• **EXERCISE OBJECTIVE**: Retype nothing but the lines from the start of the material up to and including the line with "return at(px, 1360, gY).x - gb.x". Pictures don't belong in the copy.

• **DATA SECTION**:
____

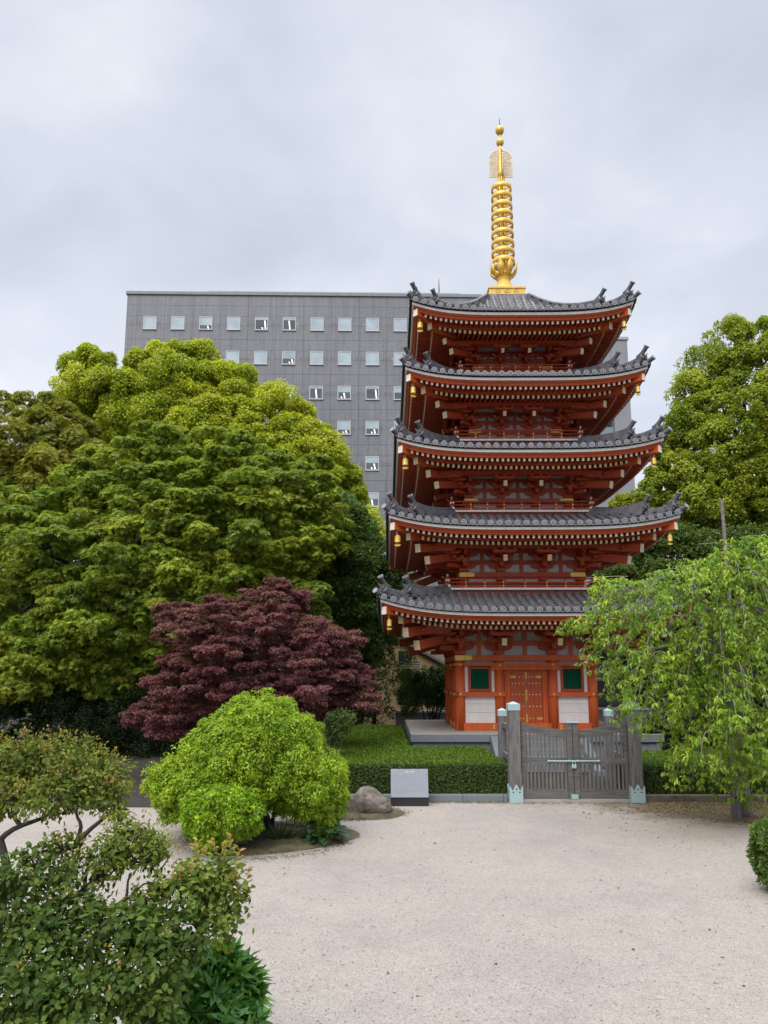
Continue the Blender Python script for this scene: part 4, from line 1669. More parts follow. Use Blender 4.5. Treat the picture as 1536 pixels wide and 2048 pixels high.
mb = MB()
mb.prism([(hx(690), 0), (hx(897), 0), (hx(897), zat(1334, hY)), (hx(745), zat(1250, hY)), (hx(690), zat(1250, hY))], 0, 6, 'y')
mb.build('rendered_wall', BEIGE, bh)
mb = MB()
mb.prism([(hx(900), zat(1337, hY)), (hx(900), zat(1332, hY)), (hx(745), zat(1246, hY)), (hx(690), zat(1246, hY)), (hx(690), zat(1251, hY)), (hx(744), zat(1251, hY))], -.35, 6.2, 'y')
mb.build('roof_edge', mat('brown_roof_edge', (.12, .10, .085), .6, .2), bh)
mb = MB()
x0, x1 = hx(797), hx(823)
mb.box(x0, x1, -.02, .01, zat(1330, hY), zat(1302, hY), 0)
wn = mb.build('window', [BLACK], bh)
mb = MB()
mb.box(x0 + (x1 - x0) * .5, x1 - .03, -.04, -.021, zat(1330, hY), zat(1302, hY) - .03)
mb.build('pane', GLASSD, wn)
mb = MB()
for q in range(5):
    mb.box(hx(795), hx(838), -.9, -.84, zat(1344, hY) + q * .13, zat(1344, hY) + q * .13 + .08)
mb.box(hx(795), hx(838), -.84, .0, zat(1345, hY) - .05, zat(1345, hY))
mb.build('balcony_rail', mat('dark_slat', (.06, .055, .05), .5, .2), bh)
mb = MB()
mb.box(hx(764), hx(770), -.03, .01, zat(1400, hY), zat(1376, hY))
mb.build('lit_window', mat('pale_lit_pane', (.75, .62, .35), .4, .1), bh)
tY = 52.0
tb = at(880, 1290, tY)
th_ = empty('taupe_house', (tb.x, tY, 0), 0, 'taupe walled house rising behind the beige house', 'house')
mb = MB()
mb.box(-6.0, 1.6, 0, 7, 0, zat(1262, tY))
mb.build('rendered_wall', TAUPE, th_)
mb = MB()
mb.box(-6.3, 1.9, -.3, 7.3, zat(1262, tY), zat(1262, tY) + .2)
mb.build('flat_roof', mat('roof_felt', (.10, .10, .10), .8, .2), th_)
gY = 48.0
gb = at(690, 1400, gY)
gh = empty('grey_house', (gb.x, gY, 0), 0, 'grey walled house with small panes behind the purple maple', 'house')


def gx(px):
    return at(px, 1360, gY).x - gb.x


mb = MB()
mb.box(gx(560), gx(758), 0, 6, 0, zat(1300, gY))
mb.build('wall', mat('grey_render', (.21, .20, .19), .8, .15, 1), gh)
mb = MB()
for q in range(4):
    xx = gx(690) + q * .42
    mb.box(xx, xx + .05, -.04, .01, zat(1368, gY), zat(1338, gY))
for q in range(3):
    mb.box(gx(690), gx(690) + 1.7, -.045, .01, zat(1368, gY) + q * .45, zat(1368, gY) + q * .45 + .05)
mb.build('window_bars', BLACK, gh)
mb = MB()
mb.box(gx(556), gx(762), -.3, 6.3, zat(1300, gY), zat(1300, gY) + .25)
mb.build('roof_edge', mat('roof_edge_dark', (.08, .08, .085), .6, .2), gh)

# garden wall behind the trees and low wall right of the pagoda
def wall_thing(name, x0, x1, y, h, t_, m, cap, label):
    e = empty(name, ((x0 + x1) / 2, y, 0), 0, label, 'wall')
    d = (x1 - x0) / 2
    mb = MB()
    mb.box(-d, d, 0, t_, 0, h)
    mb.build('wall_body', m, e)
    mb = MB()
    mb.box(-d - .05, d + .05, -.06, t_ + .06, h, h + .10)
    mb.build('coping', cap, e)
    return e


GWALL = mat('grey_garden_wall', (.17, .17, .165), .85, .25, 1.5, (1, 1, .4), dirt=(.09, .09, .085), dirt_scale=1)
wall_thing('garden_wall', -24, -3.0, 38.0, 1.05, .3, GWALL, mat('coping_grey', (.25, .25, .24), .8, .2), 'grey garden wall in deep shade behind the big trees')
wall_thing('boundary_wall', 8.6, 26, 37.0, 1.35, .3, GWALL, SLABTOP, 'low grey boundary wall with pale coping right of the pagoda')
wall_thing('boundary_wall', .6, 3.2, 39.5, 1.1, .3, GWALL, SLABTOP, 'short grey wall behind the round clipped bush by the platform')
gB = empty('grey_annex', (11.2, 43, 0), 0, 'grey annex building half hidden behind the pagoda and weeping tree', 'building')
mb = MB()
mb.box(-2.6, 4.5, 0, 8, 0, 4.1)
mb.build('wall', mat('annex_grey', (.22, .215, .21), .8, .15, .8), gB)
mb = MB()
mb.box(-2.9, 4.8, -.3, 8.2, 4.1, 4.35)
mb.build('roof_slab', mat('annex_roof', (.12, .12, .125), .7, .15), gB)
for q in range(3):
    mb = MB()
    mb.box(-2.0 + q * 2.1, -.7 + q * 2.1, -.03, .02, 1.3, 2.7)
    mb.build('window', GLASSD, gB)
# tall bare pole
ptop = at(1443, 1000, 27.0)
mb = MB()
mb.tube([(ptop.x + .14, 27.0, 0), (ptop.x + .02, 27, ptop.z * .6), (ptop.x, 27.0, ptop.z)], [.085, .075, .065], 8)
o = mb.build('wooden_pole', TWIG)
tag(o, 'tall bare grey pole rising behind the weeping tree', 'pole')

# ------------------------------------------------------------------ foliage helpers
def unit(a):
    return a / np.maximum(np.linalg.norm(a, axis=-1, keepdims=True), 1e-9)


def rand_dir(n):
    return unit(rng.normal(size=(n, 3)))


class Leaves:
    def __init__(self):
        self.parts = []

    def add(self, P, T, N, L, W, C):
        n = len(P)
        L = np.broadcast_to(np.asarray(L, float), (n,))
        W = np.broadcast_to(np.asarray(W, float), (n,))
        C = np.broadcast_to(np.asarray(C, float), (n, 3))
        self.parts.append((P, unit(T), N, L, W, C))

    def count(self):
        return sum(len(p[0]) for p in self.parts)

    def build(self, name, m, parent=None, folded=False, fold=.18, droop=.12, origin=(0, 0, 0), label=None, wide=.45, kind=None):
        P, T, N, L, W, C = [np.concatenate([p[k] for p in self.parts]) for k in range(6)]
        P = P - np.asarray(origin, float)
        B = unit(np.cross(N, T))
        N2 = np.cross(T, B)
        L_, W_ = L[:, None], W[:, None]
        tip = P + T * L_ - N2 * droop * L_
        a = P + T * L_ * wide + B * W_ / 2 + N2 * fold * W_
        b = P + T * L_ * wide - B * W_ / 2 + N2 * fold * W_
        n = len(P)
        if folded:
            c = P + T * L_ * .55 - N2 * .03 * L_
            a1 = P + T * L_ * .22 + B * W_ * .36 + N2 * fold * W_ * .8
            a2 = P + T * L_ * .58 + B * W_ * .46 + N2 * (fold * W_ - droop * .25 * L_)
            b1 = P + T * L_ * .22 - B * W_ * .36 + N2 * fold * W_ * .8
            b2 = P + T * L_ * .58 - B * W_ * .46 + N2 * (fold * W_ - droop * .25 * L_)
            n = len(P)
            V = np.stack([P, a1, a2, tip, b2, b1, c], 1).reshape(-1, 3)
            base = np.arange(n)[:, None] * 7
            idx = (base + np.array([0, 6, 2, 1, 6, 3, 2, 0, 5, 4, 6, 6, 4, 3])).reshape(-1)
            starts = (np.arange(n)[:, None] * 14 + np.array([0, 4, 7, 11])).reshape(-1)
            nf, nv, per, nloop = 4 * n, 7 * n, 7, 14 * n
        else:
            V = np.stack([P, a, tip, b], 1).reshape(-1, 3)
            idx = (np.arange(n)[:, None] * 4 + np.array([0, 3, 2, 1])).reshape(-1)
            nf, nv, per, nloop = n, 4 * n, 4, 4 * n
            starts = np.arange(n) * 4
        me = bpy.data.meshes.new(name)
        me.vertices.add(nv)
        me.vertices.foreach_set('co', V.astype(np.float32).ravel())
        me.loops.add(nloop)
        me.loops.foreach_set('vertex_index', idx.astype(np.int32))
        me.polygons.add(nf)
        me.polygons.foreach_set('loop_start', starts.astype(np.int32))
        me.update(calc_edges=True)
        at_ = me.attributes.new('tint', 'FLOAT_COLOR', 'POINT')
        cc = np.concatenate([np.clip(C, 0, 1), np.ones((n, 1))], 1)
        at_.data.foreach_set('color', np.repeat(cc, per, 0).astype(np.float32).ravel())
        me.materials.append(m)
        o = bpy.data.objects.new(name, me)
        COL.objects.link(o)
        if parent is not None:
            o.parent = parent
        if label:
            o['label'] = label
        if kind:
            o['kind'] = kind
        return o


def pick(pal, n, jit=.18):
    pal = np.asarray(pal, float)
    a = rng.integers(0, len(pal), n)
    b = rng.integers(0, len(pal), n)
    t = rng.random((n, 1))
    return (pal[a] * t + pal[b] * (1 - t)) * rng.uniform(1 - jit, 1 + jit, (n, 1))


def inside(pts, poly):
    x, y = pts[:, 0], pts[:, 1]
    r = np.zeros(len(pts), bool)
    n = len(poly)
    for i_ in range(n):
        x1, y1 = poly[i_]
        x2, y2 = poly[(i_ + 1) % n]
        c = ((y1 > y) != (y2 > y)) & (x < (x2 - x1) * (y - y1) / ((y2 - y1) + 1e-9) + x1)
        r ^= c
    return r


def edge_dist(pts, poly):
    d = np.full(len(pts), 1e9)
    n = len(poly)
    for i_ in range(n):
        a, b = np.array(poly[i_], float), np.array(poly[(i_ + 1) % n], float)
        ab = b - a
        t = np.clip(((pts - a) @ ab) / (ab @ ab + 1e-9), 0, 1)
        q = a + t[:, None] * ab
        d = np.minimum(d, np.linalg.norm(pts - q, axis=1))
    return d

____

• **ANSWER FOR THIS EXERCISE**:
Continue the Blender Python script for this scene: part 4, from line 1669. More parts follow. Use Blender 4.5. Treat the picture as 1536 pixels wide and 2048 pixels high.
mb = MB()
mb.prism([(hx(690), 0), (hx(897), 0), (hx(897), zat(1334, hY)), (hx(745), zat(1250, hY)), (hx(690), zat(1250, hY))], 0, 6, 'y')
mb.build('rendered_wall', BEIGE, bh)
mb = MB()
mb.prism([(hx(900), zat(1337, hY)), (hx(900), zat(1332, hY)), (hx(745), zat(1246, hY)), (hx(690), zat(1246, hY)), (hx(690), zat(1251, hY)), (hx(744), zat(1251, hY))], -.35, 6.2, 'y')
mb.build('roof_edge', mat('brown_roof_edge', (.12, .10, .085), .6, .2), bh)
mb = MB()
x0, x1 = hx(797), hx(823)
mb.box(x0, x1, -.02, .01, zat(1330, hY), zat(1302, hY), 0)
wn = mb.build('window', [BLACK], bh)
mb = MB()
mb.box(x0 + (x1 - x0) * .5, x1 - .03, -.04, -.021, zat(1330, hY), zat(1302, hY) - .03)
mb.build('pane', GLASSD, wn)
mb = MB()
for q in range(5):
    mb.box(hx(795), hx(838), -.9, -.84, zat(1344, hY) + q * .13, zat(1344, hY) + q * .13 + .08)
mb.box(hx(795), hx(838), -.84, .0, zat(1345, hY) - .05, zat(1345, hY))
mb.build('balcony_rail', mat('dark_slat', (.06, .055, .05), .5, .2), bh)
mb = MB()
mb.box(hx(764), hx(770), -.03, .01, zat(1400, hY), zat(1376, hY))
mb.build('lit_window', mat('pale_lit_pane', (.75, .62, .35), .4, .1), bh)
tY = 52.0
tb = at(880, 1290, tY)
th_ = empty('taupe_house', (tb.x, tY, 0), 0, 'taupe walled house rising behind the beige house', 'house')
mb = MB()
mb.box(-6.0, 1.6, 0, 7, 0, zat(1262, tY))
mb.build('rendered_wall', TAUPE, th_)
mb = MB()
mb.box(-6.3, 1.9, -.3, 7.3, zat(1262, tY), zat(1262, tY) + .2)
mb.build('flat_roof', mat('roof_felt', (.10, .10, .10), .8, .2), th_)
gY = 48.0
gb = at(690, 1400, gY)
gh = empty('grey_house', (gb.x, gY, 0), 0, 'grey walled house with small panes behind the purple maple', 'house')


def gx(px):
    return at(px, 1360, gY).x - gb.x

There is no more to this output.